Source excerpt:

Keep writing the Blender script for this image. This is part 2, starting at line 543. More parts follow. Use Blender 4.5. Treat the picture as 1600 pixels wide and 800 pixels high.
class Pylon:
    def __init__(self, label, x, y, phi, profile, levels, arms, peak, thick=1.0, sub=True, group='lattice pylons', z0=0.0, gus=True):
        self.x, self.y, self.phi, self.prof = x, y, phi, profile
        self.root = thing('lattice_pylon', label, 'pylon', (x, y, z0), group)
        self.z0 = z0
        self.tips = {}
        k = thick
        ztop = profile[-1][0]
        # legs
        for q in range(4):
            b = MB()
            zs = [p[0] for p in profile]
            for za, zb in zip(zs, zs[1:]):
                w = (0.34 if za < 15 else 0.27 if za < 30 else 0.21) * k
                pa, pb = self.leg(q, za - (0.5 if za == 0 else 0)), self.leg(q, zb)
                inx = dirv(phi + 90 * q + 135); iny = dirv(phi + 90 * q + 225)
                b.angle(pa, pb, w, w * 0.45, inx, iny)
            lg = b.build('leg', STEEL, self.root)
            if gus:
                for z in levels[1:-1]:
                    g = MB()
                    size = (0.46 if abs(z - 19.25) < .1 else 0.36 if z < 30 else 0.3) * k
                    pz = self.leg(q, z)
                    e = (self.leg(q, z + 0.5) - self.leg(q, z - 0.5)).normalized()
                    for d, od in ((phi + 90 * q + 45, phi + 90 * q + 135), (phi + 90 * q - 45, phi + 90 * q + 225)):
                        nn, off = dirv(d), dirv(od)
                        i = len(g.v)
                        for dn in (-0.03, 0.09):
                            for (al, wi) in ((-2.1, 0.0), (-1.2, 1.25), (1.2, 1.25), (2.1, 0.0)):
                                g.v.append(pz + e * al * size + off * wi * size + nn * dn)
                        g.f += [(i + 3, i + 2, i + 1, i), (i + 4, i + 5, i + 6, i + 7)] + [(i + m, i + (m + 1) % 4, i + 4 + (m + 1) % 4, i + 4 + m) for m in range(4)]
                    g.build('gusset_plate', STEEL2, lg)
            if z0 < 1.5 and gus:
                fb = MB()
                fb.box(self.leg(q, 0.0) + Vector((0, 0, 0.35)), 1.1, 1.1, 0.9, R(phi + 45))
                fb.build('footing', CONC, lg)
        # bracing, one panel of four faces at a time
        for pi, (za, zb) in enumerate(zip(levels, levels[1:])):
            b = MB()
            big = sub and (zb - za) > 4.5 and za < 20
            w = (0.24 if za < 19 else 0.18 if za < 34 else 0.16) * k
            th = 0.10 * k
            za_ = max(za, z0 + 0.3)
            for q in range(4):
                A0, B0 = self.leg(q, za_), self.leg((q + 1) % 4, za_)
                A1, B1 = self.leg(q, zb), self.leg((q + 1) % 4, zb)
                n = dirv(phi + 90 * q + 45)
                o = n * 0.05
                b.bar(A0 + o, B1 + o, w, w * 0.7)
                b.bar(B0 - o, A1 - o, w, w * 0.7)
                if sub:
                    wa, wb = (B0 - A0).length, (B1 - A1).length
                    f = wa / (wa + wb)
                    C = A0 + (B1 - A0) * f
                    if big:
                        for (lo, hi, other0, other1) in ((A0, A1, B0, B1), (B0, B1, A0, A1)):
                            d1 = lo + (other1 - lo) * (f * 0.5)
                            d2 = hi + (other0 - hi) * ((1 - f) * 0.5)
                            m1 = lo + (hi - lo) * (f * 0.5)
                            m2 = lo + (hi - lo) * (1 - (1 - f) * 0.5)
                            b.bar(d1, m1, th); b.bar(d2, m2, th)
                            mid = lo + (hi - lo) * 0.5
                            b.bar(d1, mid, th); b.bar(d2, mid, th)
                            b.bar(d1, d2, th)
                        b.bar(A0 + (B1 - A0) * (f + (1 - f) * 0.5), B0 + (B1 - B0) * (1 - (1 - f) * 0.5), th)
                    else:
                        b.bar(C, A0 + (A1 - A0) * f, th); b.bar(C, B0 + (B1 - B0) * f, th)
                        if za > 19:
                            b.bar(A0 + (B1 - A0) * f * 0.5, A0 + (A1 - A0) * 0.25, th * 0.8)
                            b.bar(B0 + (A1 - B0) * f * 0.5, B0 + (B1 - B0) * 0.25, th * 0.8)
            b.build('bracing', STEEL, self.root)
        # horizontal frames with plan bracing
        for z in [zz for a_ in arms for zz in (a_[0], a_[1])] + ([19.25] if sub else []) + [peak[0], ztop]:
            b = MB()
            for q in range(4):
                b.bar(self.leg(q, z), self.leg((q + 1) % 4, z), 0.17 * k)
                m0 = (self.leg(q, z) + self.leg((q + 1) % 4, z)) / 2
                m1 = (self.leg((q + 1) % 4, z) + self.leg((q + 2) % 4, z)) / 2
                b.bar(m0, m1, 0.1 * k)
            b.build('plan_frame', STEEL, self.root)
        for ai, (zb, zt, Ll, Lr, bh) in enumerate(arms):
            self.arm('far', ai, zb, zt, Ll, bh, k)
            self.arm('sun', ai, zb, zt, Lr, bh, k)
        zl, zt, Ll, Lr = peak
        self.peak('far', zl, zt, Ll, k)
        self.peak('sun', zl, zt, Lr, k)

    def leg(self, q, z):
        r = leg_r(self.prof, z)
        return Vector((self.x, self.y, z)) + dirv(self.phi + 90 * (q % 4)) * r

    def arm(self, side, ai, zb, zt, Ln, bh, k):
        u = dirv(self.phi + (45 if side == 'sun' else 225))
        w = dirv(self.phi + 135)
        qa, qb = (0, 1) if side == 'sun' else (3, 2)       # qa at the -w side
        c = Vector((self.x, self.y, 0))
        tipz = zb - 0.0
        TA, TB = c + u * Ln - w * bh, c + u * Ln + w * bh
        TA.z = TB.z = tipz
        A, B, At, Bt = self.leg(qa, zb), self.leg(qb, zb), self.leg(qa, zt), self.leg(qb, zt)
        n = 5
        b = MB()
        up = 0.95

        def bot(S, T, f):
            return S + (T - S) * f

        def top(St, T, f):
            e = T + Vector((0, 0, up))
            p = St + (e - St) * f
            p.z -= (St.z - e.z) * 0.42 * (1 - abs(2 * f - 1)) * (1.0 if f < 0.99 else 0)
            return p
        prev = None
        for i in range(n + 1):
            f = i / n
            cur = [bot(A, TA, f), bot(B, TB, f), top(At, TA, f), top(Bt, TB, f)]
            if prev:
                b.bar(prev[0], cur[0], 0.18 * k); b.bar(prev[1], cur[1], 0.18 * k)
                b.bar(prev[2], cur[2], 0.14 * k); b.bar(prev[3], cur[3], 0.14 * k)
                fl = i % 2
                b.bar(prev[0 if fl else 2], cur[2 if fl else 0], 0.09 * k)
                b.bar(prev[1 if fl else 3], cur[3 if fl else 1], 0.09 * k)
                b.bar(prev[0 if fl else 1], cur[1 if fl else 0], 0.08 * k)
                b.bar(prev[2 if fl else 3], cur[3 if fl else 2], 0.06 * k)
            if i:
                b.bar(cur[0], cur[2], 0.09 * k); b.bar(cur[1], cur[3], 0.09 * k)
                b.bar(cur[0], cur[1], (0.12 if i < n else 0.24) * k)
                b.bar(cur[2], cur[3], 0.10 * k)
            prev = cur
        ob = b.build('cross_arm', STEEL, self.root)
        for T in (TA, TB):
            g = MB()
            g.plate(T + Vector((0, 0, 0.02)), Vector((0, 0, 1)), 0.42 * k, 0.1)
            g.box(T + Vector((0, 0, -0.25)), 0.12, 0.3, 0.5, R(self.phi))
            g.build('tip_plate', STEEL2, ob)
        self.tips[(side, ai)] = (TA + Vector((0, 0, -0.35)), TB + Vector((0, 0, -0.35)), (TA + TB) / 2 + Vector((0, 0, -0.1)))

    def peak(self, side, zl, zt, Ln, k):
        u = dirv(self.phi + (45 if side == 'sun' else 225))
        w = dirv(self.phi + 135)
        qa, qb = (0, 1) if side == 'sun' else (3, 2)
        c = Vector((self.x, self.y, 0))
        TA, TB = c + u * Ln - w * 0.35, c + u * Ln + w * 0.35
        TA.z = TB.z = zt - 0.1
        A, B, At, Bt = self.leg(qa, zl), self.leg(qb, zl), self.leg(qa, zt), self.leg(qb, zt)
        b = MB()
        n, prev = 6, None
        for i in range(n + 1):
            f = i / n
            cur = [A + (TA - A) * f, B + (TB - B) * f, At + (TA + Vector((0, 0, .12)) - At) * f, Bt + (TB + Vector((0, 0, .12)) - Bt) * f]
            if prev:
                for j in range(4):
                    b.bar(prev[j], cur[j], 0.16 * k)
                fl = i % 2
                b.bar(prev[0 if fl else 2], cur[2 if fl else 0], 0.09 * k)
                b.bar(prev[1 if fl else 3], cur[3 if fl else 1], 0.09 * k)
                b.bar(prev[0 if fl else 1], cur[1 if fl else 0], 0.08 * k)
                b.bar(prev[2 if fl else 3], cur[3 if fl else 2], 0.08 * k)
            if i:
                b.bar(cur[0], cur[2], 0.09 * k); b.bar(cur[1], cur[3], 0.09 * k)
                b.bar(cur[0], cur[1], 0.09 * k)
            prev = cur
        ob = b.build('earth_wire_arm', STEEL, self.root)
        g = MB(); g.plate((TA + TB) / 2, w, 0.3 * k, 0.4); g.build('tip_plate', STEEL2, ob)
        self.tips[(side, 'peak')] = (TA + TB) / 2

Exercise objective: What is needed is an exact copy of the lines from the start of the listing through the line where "b.angle(pa, pb, w, w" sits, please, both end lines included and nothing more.

Result:
Keep writing the Blender script for this image. This is part 2, starting at line 543. More parts follow. Use Blender 4.5. Treat the picture as 1600 pixels wide and 800 pixels high.
class Pylon:
    def __init__(self, label, x, y, phi, profile, levels, arms, peak, thick=1.0, sub=True, group='lattice pylons', z0=0.0, gus=True):
        self.x, self.y, self.phi, self.prof = x, y, phi, profile
        self.root = thing('lattice_pylon', label, 'pylon', (x, y, z0), group)
        self.z0 = z0
        self.tips = {}
        k = thick
        ztop = profile[-1][0]
        # legs
        for q in range(4):
            b = MB()
            zs = [p[0] for p in profile]
            for za, zb in zip(zs, zs[1:]):
                w = (0.34 if za < 15 else 0.27 if za < 30 else 0.21) * k
                pa, pb = self.leg(q, za - (0.5 if za == 0 else 0)), self.leg(q, zb)
                inx = dirv(phi + 90 * q + 135); iny = dirv(phi + 90 * q + 225)
                b.angle(pa, pb, w, w * 0.45, inx, iny)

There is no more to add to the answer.